With Windows Phone, Microsoft has come from a standing position to overtake its rivals. Given its recent history, that’s a surprise
THE EVIL empire. The Borg. These were phrases commonly used to describe Microsoft just a few years ago.
In 2004, European authorities had just found the company guilty of abusing its dominant position with Windows to freeze out competitors. The original fine of €497 million ultimately swelled to €1.68 billion by 2008 as the US company failed to comply with the sanctions imposed by Europe.
During the middle of the last decade, the world’s largest software company was being dogged by security breaches in its flagship products. This ultimately led to a five-year lag between Windows XP and Windows Vista – the biggest gap between Windows releases ever – and when Vista arrived, it was a resource hog which failed to live up to expectations.
In parallel with all this, Microsoft was an also-ran in internet services and mobile, two of the fastest-growing areas of technology. The company clearly felt Google, in particular, had come to dominate in areas which were rightfully Microsoft’s. Little wonder it tried to buy the next emerging web giant, Facebook, for $15 billion in 2007. When its overtures were rejected, it consoled itself instead with buying 2.6 per cent of the social network for $240 million – a move that now looks like one of its more prescient internet investments.
Over the period of those events, I had more than a couple of differences of opinion with Microsoft executives and their handlers as I covered what I believed were major errors of strategy by the company.
The Web 2.0 movement was ushering in a new era of openness and collaboration which I felt the Redmond giant was going to fail to capitalise on spectacularly. In fact, I never thought I’d type the following sentence.
Microsoft’s recent approach to the web and mobile displays a more fundamental understanding of how people are going to want to engage with ubiquitous web access than Google, Apple and Facebook, the current leaders in the space.
My evidence for this claim? Three weeks spent living with Nokia’s Lumia 800, which runs the latest version of Windows Phone 7, codenamed Mango.
Up to about a year ago, one of the biggest hassles of bringing a new smartphone back to the office was negotiating with our IT department so that I could get it to speak to my desktop PC. With my first iPhone, that meant getting iTunes installed on the PC. With my first Android phone, things were a little easier but I still had to export my Outlook contacts on a PC, upload them to Gmail and then wirelessly synch them.
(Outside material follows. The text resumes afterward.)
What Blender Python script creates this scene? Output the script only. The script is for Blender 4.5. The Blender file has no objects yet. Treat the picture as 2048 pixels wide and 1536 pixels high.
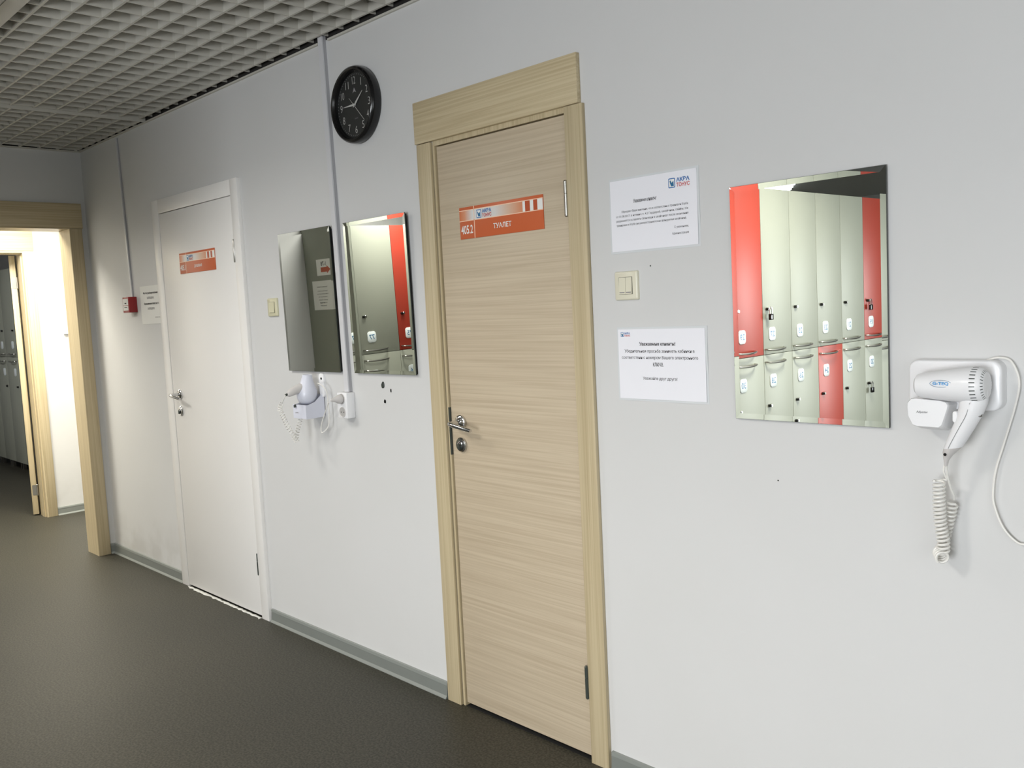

But contacts added to my PC would not be copied to my phone.
Heading back to the office with the Lumia in my pocket, I expected I’d have to copy my contacts and other data to Microsoft’s Live services to get them on my phone. Unlike Apple and Google, though, Microsoft’s software doesn’t appear to be a Trojan horse designed to get you using their services, whether that’s iTunes or Google Maps. Want to add LinkedIn, Twitter, Facebook or Google accounts? Just input your username and password and Windows Phone does the rest.
These accounts don’t just live in discreet apps. The People feature shows me everyone with whom I am in contact on these networks mixed with the standard contact data you have on your phone.
Look up a contact and I have options to write on their Facebook wall or send them a Twitter message. Add an event to my diary and I can choose whether it’s stored on my corporate Outlook account, my Google calendar or on Windows Live.
And with its interface based on “live tiles”, Microsoft has shown the iPhone is not the be-all and end-all of interface design, while Google’s Android looks overly complex in comparison.
When it is introduced on PCs with the launch of Windows 8, possibly by the end of the year, it could quickly become ubiquitous.
There are other nice features, like the ability to access my Xbox Live account on my handset.
Windows Phone isn’t perfect, particularly when compared to the iPhone 4S or Samsung Galaxy Nexus. It is however a leap ahead of the original iPhone or first Android models.
One start-up veteran reacted to my tweets in favour of Windows Phone saying it’s fine if you have limited Facebook or Twitter feeds, otherwise it just becomes information overload. His company is developing for Windows Phone, which he said is very easy compared to the Apple and Google systems, and “could be key to [its] success”.
Microsoft may have little choice but to open up to services from its rivals – it’s playing a game of catch-up in what was in danger of becoming a two-horse Apple versus Google race – but its decisions in regard to Windows Phone contrast positively with recent moves by its competitors.
Google was slammed when it overlaid a social networking element on its search results, a feature called Search Plus your World. The only problem was “your World” was your network on Google+, not Twitter, Facebook or any other popular network.
Facebook is notorious for only allowing limited amounts of its pages to be accessed by search engines and seems to be inexorably moving to recreate the wider internet behind its own firewalls.
Apple controls its entire “stack” – hardware, software and services – and has been reluctant to let competitors in. Look how long it took for Google’s native Gmail client to get included in the App Store or for Norwegian minnow Opera to get its browser listed.
The move to the cloud may be one of the most hyped trends ever in technology, but we are moving to an era of services that will be accessed from a range of devices.
With Windows Phone, Microsoft has come from a standing position to overtake its rivals, certainly in terms of openness. Given its recent history, that’s quite a surprise.